I realize the thought isn't quite rational but I'm beginning to wonder if the fleas haven't organized, rented a union hall somewhere, elected officers and recruited dues paying members.
It takes five cans of flea spray, most of the afternoon, and every bit of energy I have, but the house finally gets treated from one end to the other. I wash and dry all the bedding, towels, sheets, comforters, blankets and spray in every nook and crannie I can find. I open and spray drawers and closets and cabinets - at one point even crawling under the bed - prop up furniture to spray the bottoms, moving everything that isn't nailed down. Three hours in I'm past the point of no return, two more and I'm finished and too exhausted to do anything but crawl into a cool shower. It's a bitter battle, I'm insecticided-out, and the dogs despite being bathed and treated are still scratching. Who knew that a society capable of sending a man to the moon wouldn't be able to defeat a simple flea. It really is the small things in life, sometimes things that you can't even see, that suck the life out of you and wreck your sanity - temporarily, praise the Lord - but still.

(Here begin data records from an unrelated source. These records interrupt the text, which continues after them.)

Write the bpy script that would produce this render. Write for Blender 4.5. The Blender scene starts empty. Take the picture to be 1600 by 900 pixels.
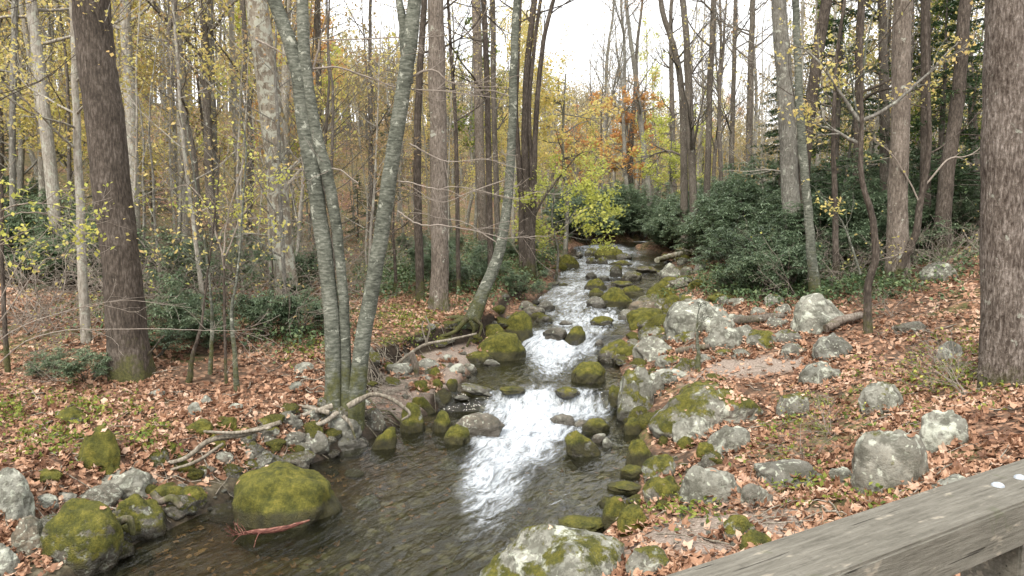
import bpy, math
import numpy as np
from mathutils import Vector
from mathutils.bvhtree import BVHTree

S = bpy.context.scene
COL = S.collection
R = math.radians
rng = np.random.default_rng(11)

# ------------------------------------------------------------------ camera
F = 1150.0                      # focal length in pixels of the 1600 px wide photograph
CH = 3.0                        # eye height above the near pool
PITCH = math.atan((450 - 340) / F)
cam = bpy.data.cameras.new("camera"); camo = bpy.data.objects.new("camera", cam); COL.objects.link(camo)
cam.lens = 36 * F / 1600; cam.sensor_width = 36; cam.clip_start = 0.05; cam.clip_end = 1500
camo.location = (0, 0, CH); camo.rotation_euler = (math.pi / 2 - PITCH, 0, 0)
S.camera = camo

# ------------------------------------------------------------------ world, sun, exposure
SUN_EL, SUN_AZ = 52, 200
w = bpy.data.worlds.new("World"); S.world = w; w.use_nodes = True
nt = w.node_tree; nt.nodes.clear()
sky = nt.nodes.new('ShaderNodeTexSky'); sky.sky_type = 'NISHITA'; sky.sun_disc = False
sky.sun_elevation = R(SUN_EL); sky.sun_rotation = R(SUN_AZ); sky.dust_density = 4; sky.air_density = 1.0
tcw = nt.nodes.new('ShaderNodeTexCoord')
nz = nt.nodes.new('ShaderNodeTexNoise'); nz.inputs['Scale'].default_value = 1.6; nz.inputs['Detail'].default_value = 4
rmp = nt.nodes.new('ShaderNodeMapRange'); rmp.inputs[1].default_value = .3; rmp.inputs[2].default_value = .7
rmp.inputs[3].default_value = 9.0; rmp.inputs[4].default_value = 12.0
cl = nt.nodes.new('ShaderNodeCombineColor')
m1 = nt.nodes.new('ShaderNodeMath'); m1.operation = 'MULTIPLY'; m1.inputs[1].default_value = 1.0
m2 = nt.nodes.new('ShaderNodeMath'); m2.operation = 'MULTIPLY'; m2.inputs[1].default_value = 1.0
mixw = nt.nodes.new('ShaderNodeMix'); mixw.data_type = 'RGBA'; mixw.inputs[0].default_value = .86
bg = nt.nodes.new('ShaderNodeBackground'); bg.inputs[1].default_value = .13
wo = nt.nodes.new('ShaderNodeOutputWorld')
L = nt.links.new
L(tcw.outputs['Generated'], nz.inputs['Vector']); L(nz.outputs[0], rmp.inputs[0])
L(rmp.outputs[0], cl.inputs[0]); L(rmp.outputs[0], m1.inputs[0]); L(m1.outputs[0], cl.inputs[1])
L(rmp.outputs[0], m2.inputs[0]); L(m2.outputs[0], cl.inputs[2])
L(sky.outputs[0], mixw.inputs[6]); L(cl.outputs[0], mixw.inputs[7])
L(mixw.outputs[2], bg.inputs[0]); L(bg.outputs[0], wo.inputs[0])
sun = bpy.data.lights.new("sun", 'SUN'); suno = bpy.data.objects.new("sun", sun); COL.objects.link(suno)
sun.energy = 2.5; sun.angle = R(14); sun.color = (1, .94, .84)
suno.rotation_euler = (R(90 - SUN_EL), 0, R(180 - SUN_AZ)); suno.location = (0, 0, 40)
S.view_settings.view_transform = 'Standard'; S.view_settings.look = 'None'
S.view_settings.gamma = 1; S.view_settings.use_curve_mapping = False
S.view_settings.exposure = 0.72
S.render.engine = 'CYCLES'
try:
    S.cycles.use_denoising = True; S.cycles.denoiser = 'OPENIMAGEDENOISE'
    S.cycles.max_bounces = 6; S.cycles.diffuse_bounces = 3; S.cycles.glossy_bounces = 2
    S.cycles.transmission_bounces = 3; S.cycles.transparent_max_bounces = 6
    S.cycles.use_adaptive_sampling = True; S.cycles.adaptive_threshold = 0.02
    S.cycles.caustics_reflective = False; S.cycles.caustics_refractive = False
except Exception: pass

# ------------------------------------------------------------------ pixel rays of the photograph -> places
FW = np.array([0, math.cos(PITCH), -math.sin(PITCH)]); UP = np.array([0, math.sin(PITCH), math.cos(PITCH)])
def ray(px, py):
    return FW + np.array([1., 0, 0]) * (px - 800) / F + UP * (450 - py) / F
def at_z(px, py, z):
    d = ray(px, py); t = (z - CH) / d[2]; return np.array([0, 0, CH]) + d * t
def at_y(px, py, Y):
    d = ray(px, py); return np.array([0, 0, CH]) + d * (Y / d[1])
def proj(p):
    q = np.asarray(p, float) - np.array([0, 0, CH])
    dz = q @ FW
    return 800 + F * q[..., 0] / dz, 450 - F * (q @ UP) / dz

# ------------------------------------------------------------------ noise
def _h(ix, iy, iz, s):
    n = (ix * 374761393 + iy * 668265263 + iz * 2147483647 + s * 1274126177) & 0xffffffff
    n = ((n ^ (n >> 13)) * 1274126177) & 0xffffffff
    n = (n ^ (n >> 16)) & 0xffffff
    return n / float(0xffffff) * 2 - 1
def vn(p, s=0):
    p = np.asarray(p, float)
    if p.shape[-1] == 2: p = np.concatenate([p, np.zeros(p.shape[:-1] + (1,))], -1)
    i = np.floor(p).astype(np.int64); f = p - i; u = f * f * (3 - 2 * f)
    r = 0
    for a in (0, 1):
        for b in (0, 1):
            for c in (0, 1):
                wgt = (u[..., 0] if a else 1 - u[..., 0]) * (u[..., 1] if b else 1 - u[..., 1]) * (u[..., 2] if c else 1 - u[..., 2])
                r = r + wgt * _h(i[..., 0] + a, i[..., 1] + b, i[..., 2] + c, s)
    return r
def fbm(p, o=4, s=0):
    p = np.asarray(p, float); r = 0; a = 1
    for k in range(o):
        r = r + a * vn(p, s + k * 17); p = p * 2.03 + 5.7; a *= .5
    return r
def sst(a, b, x):
    t = np.clip((x - a) / (b - a), 0, 1); return t * t * (3 - 2 * t)

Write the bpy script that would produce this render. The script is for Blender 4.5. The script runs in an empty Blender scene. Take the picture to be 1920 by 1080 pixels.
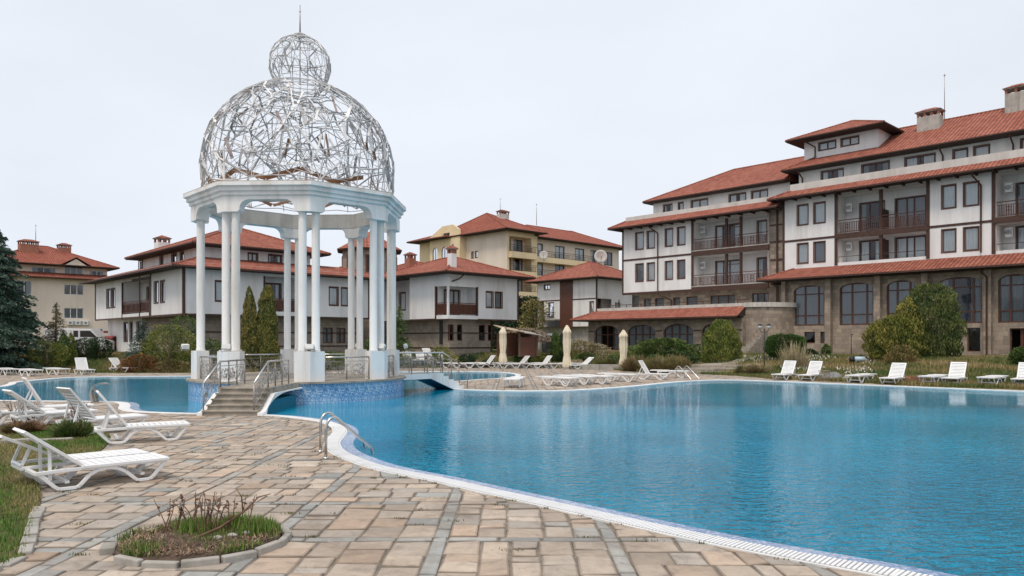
import bpy, bmesh, math, random
import numpy as np
from mathutils import Vector, Matrix
from mathutils.geometry import tessellate_polygon
random.seed(7); rng = np.random.default_rng(7)
R = math.radians; PI = math.pi
sc = bpy.context.scene
# ---------------------------------------------------------------- camera, sky, sun, exposure
FPX, CX, HOR, EYE = 1430.0, 960.0, 640.0, 1.9
cam = bpy.data.cameras.new('camera'); cam.sensor_width = 36; cam.lens = FPX/1920*36
cam.shift_y = (HOR-540)/1920; cam.clip_end = 5000; cam.clip_start = .05
co = bpy.data.objects.new('camera', cam); sc.collection.objects.link(co)
co.location = (0, 0, EYE); co.rotation_euler = (R(90), 0, 0); sc.camera = co
SUN_EL, SUN_AZ = 62, 205          # azimuth measured clockwise from +Y: behind the camera, a little to its left
w = bpy.data.worlds.new('World'); sc.world = w; w.use_nodes = True
nt = w.node_tree; bg = nt.nodes['Background']
sky = nt.nodes.new('ShaderNodeTexSky'); sky.sky_type = 'NISHITA'; sky.sun_disc = False
sky.sun_elevation = R(SUN_EL); sky.sun_rotation = R(SUN_AZ); sky.air_density = 1.0; sky.dust_density = 4.0; sky.ozone_density = 1.0
hs = nt.nodes.new('ShaderNodeHueSaturation'); hs.inputs['Saturation'].default_value = .25
mixc = nt.nodes.new('ShaderNodeMix'); mixc.data_type = 'RGBA'; mixc.inputs[0].default_value = .9
mixc.inputs[7].default_value = (6.9, 7.3, 7.95, 1)        # the even overcast layer
nt.links.new(sky.outputs[0], hs.inputs['Color']); nt.links.new(hs.outputs[0], mixc.inputs[6])
wtc = nt.nodes.new('ShaderNodeTexCoord'); wmp = nt.nodes.new('ShaderNodeMapping'); wmp.inputs['Scale'].default_value = (1, 1, 2.4); nt.links.new(wtc.outputs['Generated'], wmp.inputs[0])
wno = nt.nodes.new('ShaderNodeTexNoise'); wno.inputs['Scale'].default_value = 2.2; wno.inputs['Detail'].default_value = 5; wno.inputs['Roughness'].default_value = .5; nt.links.new(wmp.outputs[0], wno.inputs['Vector'])
wmr = nt.nodes.new('ShaderNodeMapRange'); wmr.inputs[1].default_value = .3; wmr.inputs[2].default_value = .7; wmr.inputs[3].default_value = .94; wmr.inputs[4].default_value = 1.05; nt.links.new(wno.outputs['Fac'], wmr.inputs[0])
wvm = nt.nodes.new('ShaderNodeVectorMath'); wvm.operation = 'SCALE'; nt.links.new(mixc.outputs[2], wvm.inputs[0]); nt.links.new(wmr.outputs[0], wvm.inputs['Scale'])
nt.links.new(wvm.outputs[0], bg.inputs['Color']); bg.inputs['Strength'].default_value = .1
sl = bpy.data.lights.new('sun', 'SUN'); sl.energy = 1.6; sl.angle = R(14); sl.color = (1, .885, .76)
so = bpy.data.objects.new('sun', sl); sc.collection.objects.link(so)
so.rotation_euler = (R(90-SUN_EL), 0, R(180-SUN_AZ)); so.location = (0, 0, 40)
# shines from azimuth SUN_AZ down to the scene
az = R(SUN_AZ); dv = Vector((-math.sin(az)*math.cos(R(SUN_EL)), -math.cos(az)*math.cos(R(SUN_EL)), -math.sin(R(SUN_EL))))
so.rotation_euler = dv.to_track_quat('-Z', 'Y').to_euler()
sc.view_settings.view_transform = 'Standard'; sc.view_settings.look = 'None'
sc.view_settings.exposure = 0.36; sc.view_settings.gamma = 1; sc.view_settings.use_curve_mapping = False
sc.cycles.max_bounces = 6; sc.cycles.transparent_max_bounces = 12; sc.cycles.caustics_reflective = False; sc.cycles.caustics_refractive = False

# ---------------------------------------------------------------- materials
def nd(nt, t, **kw):
    n = nt.nodes.new(t)
    for k, v in kw.items(): setattr(n, k, v)
    return n
def ramp(nt, fac, stops):
    r = nt.nodes.new('ShaderNodeValToRGB'); e = r.color_ramp.elements
    while len(e) < len(stops): e.new(.5)
    for i, (p, c) in enumerate(stops):
        e[i].position = p; e[i].color = (*c, 1) if len(c) == 3 else c
    nt.links.new(fac, r.inputs[0]); return r.outputs[0]
def mixn(nt, fac, a, b, mode='MIX'):
    m = nt.nodes.new('ShaderNodeMix'); m.data_type = 'RGBA'; m.blend_type = mode
    for i, v in ((0, fac), (6, a), (7, b)):
        if hasattr(v, 'links'): nt.links.new(v, m.inputs[i])
        elif i == 0: m.inputs[0].default_value = v
        else: m.inputs[i].default_value = (*v, 1)
    return m.outputs[2]
def mth(nt, op, a, b=None, c=None):
    m = nt.nodes.new('ShaderNodeMath'); m.operation = op
    for i, v in enumerate((a, b, c)):
        if v is None: continue
        if hasattr(v, 'links'): nt.links.new(v, m.inputs[i])
        else: m.inputs[i].default_value = v
    return m.outputs[0]
def noise(nt, vec, scale, detail=4, rough=.55, dist=0):
    n = nd(nt, 'ShaderNodeTexNoise'); n.inputs['Scale'].default_value = scale; n.inputs['Detail'].default_value = detail
    n.inputs['Roughness'].default_value = rough; n.inputs['Distortion'].default_value = dist
    if vec is not None: nt.links.new(vec, n.inputs['Vector'])
    return n.outputs['Fac']
def vmap(nt, vec, scale=(1, 1, 1), loc=(0, 0, 0), rot=(0, 0, 0)):
    m = nd(nt, 'ShaderNodeMapping'); m.inputs['Scale'].default_value = scale; m.inputs['Location'].default_value = loc; m.inputs['Rotation'].default_value = rot
    nt.links.new(vec, m.inputs['Vector']); return m.outputs[0]
def bump(nt, h, strength=.5, dist=.02, normal=None):
    b = nd(nt, 'ShaderNodeBump'); b.inputs['Strength'].default_value = strength; b.inputs['Distance'].default_value = dist
    nt.links.new(h, b.inputs['Height'])
    if normal is not None: nt.links.new(normal, b.inputs['Normal'])
    return b.outputs[0]
def newmat(name, rough=.7, spec=.3):
    m = bpy.data.materials.new(name); m.use_nodes = True; nt = m.node_tree; p = nt.nodes['Principled BSDF']
    p.inputs['Roughness'].default_value = rough; p.inputs['Specular IOR Level'].default_value = spec
    tc = nd(nt, 'ShaderNodeTexCoord'); geo = nd(nt, 'ShaderNodeNewGeometry')
    return m, nt, p, tc, geo
def plain(name, col, rough=.6, var=.12, scale=3.0, metal=0, spec=.3, bmp=0, dirt=None, dirt_amt=.0, streak=False):
    m, nt, p, tc, geo = newmat(name, rough, spec); P = geo.outputs['Position']
    n = noise(nt, P, scale, 5)
    c0 = tuple(max(0, c*(1-var)) for c in col); c1 = tuple(min(1, c*(1+var)) for c in col)
    c = ramp(nt, n, [(.3, c0), (.7, c1)])
    if dirt:
        v = vmap(nt, P, (1.6, 1.6, .18)) if streak else P
        d = noise(nt, v, scale*.8, 6, .65)
        f = ramp(nt, d, [(.47, (0, 0, 0)), (.74, (dirt_amt,)*3)])
        c = mixn(nt, f, c, dirt)
    nt.links.new(c, p.inputs['Base Color']); p.inputs['Metallic'].default_value = metal
    if bmp:
        nt.links.new(bump(nt, noise(nt, P, scale*8, 4), .4, bmp), p.inputs['Normal'])
    return m
M = {}
M['stucco'] = plain('white_stucco', (.80, .78, .765), .85, .05, .7, bmp=.004, dirt=(.45, .42, .38), dirt_amt=.55, streak=True)
M['stucco_old'] = plain('old_stucco', (.60, .57, .53), .85, .08, .9, bmp=.004, dirt=(.35, .31, .27), dirt_amt=.6, streak=True)
M['cream'] = plain('cream_stucco', (.74, .64, .54), .85, .06, .5, dirt=(.5, .4, .3), dirt_amt=.4, streak=True)
M['yellow'] = plain('yellow_stucco', (.76, .61, .39), .85, .06, .5, dirt=(.6, .42, .22), dirt_amt=.4, streak=True)
M['wood'] = plain('dark_brown_wood', (.068, .032, .022), .6, .3, 6, spec=.4)
M['wood_mid'] = plain('brown_window_wood', (.105, .042, .026), .5, .25, 6, spec=.4)
M['soffit'] = plain('dark_soffit_boards', (.05, .035, .028), .8, .2, 4)
M['concrete'] = plain('weathered_concrete', (.42, .39, .35), .9, .2, 2.5, bmp=.006, dirt=(.15, .13, .11), dirt_amt=.6, streak=True)
M['gz'] = plain('white_painted_concrete', (.80, .80, .79), .75, .05, 1.2, bmp=.003, dirt=(.50, .45, .38), dirt_amt=.8, streak=True)
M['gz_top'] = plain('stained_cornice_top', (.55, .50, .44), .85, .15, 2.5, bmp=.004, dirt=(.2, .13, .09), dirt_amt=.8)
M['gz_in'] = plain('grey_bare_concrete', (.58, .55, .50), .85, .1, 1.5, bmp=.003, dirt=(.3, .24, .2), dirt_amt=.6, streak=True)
M['plastic'] = plain('white_plastic', (.80, .80, .80), .38, .03, 4, spec=.5, dirt=(.5, .47, .42), dirt_amt=.35)
M['steel'] = plain('brushed_steel', (.55, .54, .52), .25, .1, 8, metal=1)
M['steel_old'] = plain('tarnished_steel', (.36, .33, .30), .5, .25, 8, metal=.6)
M['wire'] = plain('grey_lattice_metal', (.50, .49, .495), .6, .4, 2.0, spec=.3)
M['wire2'] = plain('peeling_white_strip', (.76, .75, .74), .6, .15, 3)
M['board'] = plain('rusty_brown_board', (.30, .16, .09), .8, .25, 3)
M['board2'] = plain('grey_purple_board', (.33, .27, .27), .8, .3, 3)
M['dark'] = plain('dark_metal', (.03, .028, .027), .5, .2, 5)
M['interior'] = plain('dark_interior', (.05, .045, .04), .9, .2, 1)
M['curtain'] = plain('pale_curtain', (.85, .86, .86), .9, .04, 2)
M['canvas'] = plain('cream_canvas', (.74, .66, .50), .9, .06, 3, bmp=.003, dirt=(.5, .43, .32), dirt_amt=.4)
M['pvc'] = plain('white_window_plastic', (.70, .70, .68), .5, .05, 2)
M['trunk'] = plain('bark', (.12, .085, .06), .95, .3, 8, bmp=.02)
M['soil'] = plain('brown_soil', (.10, .07, .05), .95, .35, 9, bmp=.02)
M['dry'] = plain('dry_brown_stem', (.16, .09, .06), .95, .4, 9)
M['kerb'] = plain('grey_kerb_stone', (.36, .34, .31), .9, .15, 5, bmp=.006, dirt=(.16, .15, .11), dirt_amt=.7)
M['step'] = plain('worn_stone_step', (.34, .30, .25), .9, .2, 4, bmp=.005, dirt=(.12, .11, .09), dirt_amt=.8)
M['tealpaint'] = plain('teal_painted_soffit', (.01, .16, .24), .6, .1, 2)
M['red'] = plain('dull_red_paint', (.25, .05, .05), .35, .1, 2, spec=.5)
M['vanwhite'] = plain('white_car_paint', (.65, .65, .66), .3, .03, 2, spec=.5)
M['blue'] = plain('blue_plastic', (.04, .18, .42), .5, .1, 2)
M['rock'] = plain('grey_rock', (.20, .20, .19), .9, .3, 5, bmp=.03)
M['brick'] = plain('red_brick', (.34, .15, .10), .9, .25, 9)
M['lampglass'] = plain('frosted_lamp_glass', (.7, .7, .68), .3, .04, 3)

def mat_glass(tint=(.86, .89, .90, 1)):
    m, nt, p, tc, geo = newmat('window_glass'); out = nt.nodes['Material Output']
    nt.nodes.remove(p)
    tr = nd(nt, 'ShaderNodeBsdfTransparent'); tr.inputs[0].default_value = tint
    gl = nd(nt, 'ShaderNodeBsdfGlossy'); gl.inputs['Roughness'].default_value = .03; gl.inputs[0].default_value = (.9, .93, 1, 1)
    nn = noise(nt, geo.outputs['Position'], .7, 2); b = bump(nt, nn, .25, .02); nt.links.new(b, gl.inputs['Normal'])
    fr = nd(nt, 'ShaderNodeFresnel'); fr.inputs[0].default_value = 1.45
    f = mth(nt, 'MULTIPLY_ADD', fr.outputs[0], 0.75, .03)
    mx = nd(nt, 'ShaderNodeMixShader'); nt.links.new(f, mx.inputs[0]); nt.links.new(tr.outputs[0], mx.inputs[1]); nt.links.new(gl.outputs[0], mx.inputs[2])
    nt.links.new(mx.outputs[0], out.inputs[0]); return m
M['glass'] = mat_glass(); M['glass_dark'] = mat_glass((.50, .53, .55, 1))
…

The back deck is littered with dead leaves, a sure but so far solitary sign of fall. Dark is beginning to come a little earlier but not so much that anyone notices. Sitting outside I can hear the squirrels at play in the treetops while the no-see-ums chew and suck at my ankles and arms. I don't feel the bites at the time - it will be several minutes later after I'm inside that the itching will start and I'll eventually reach for the wire brush that I use on the dogs and scratch my skin til it's raw and bleeding - I've always preferred a little pain to a lot of itch.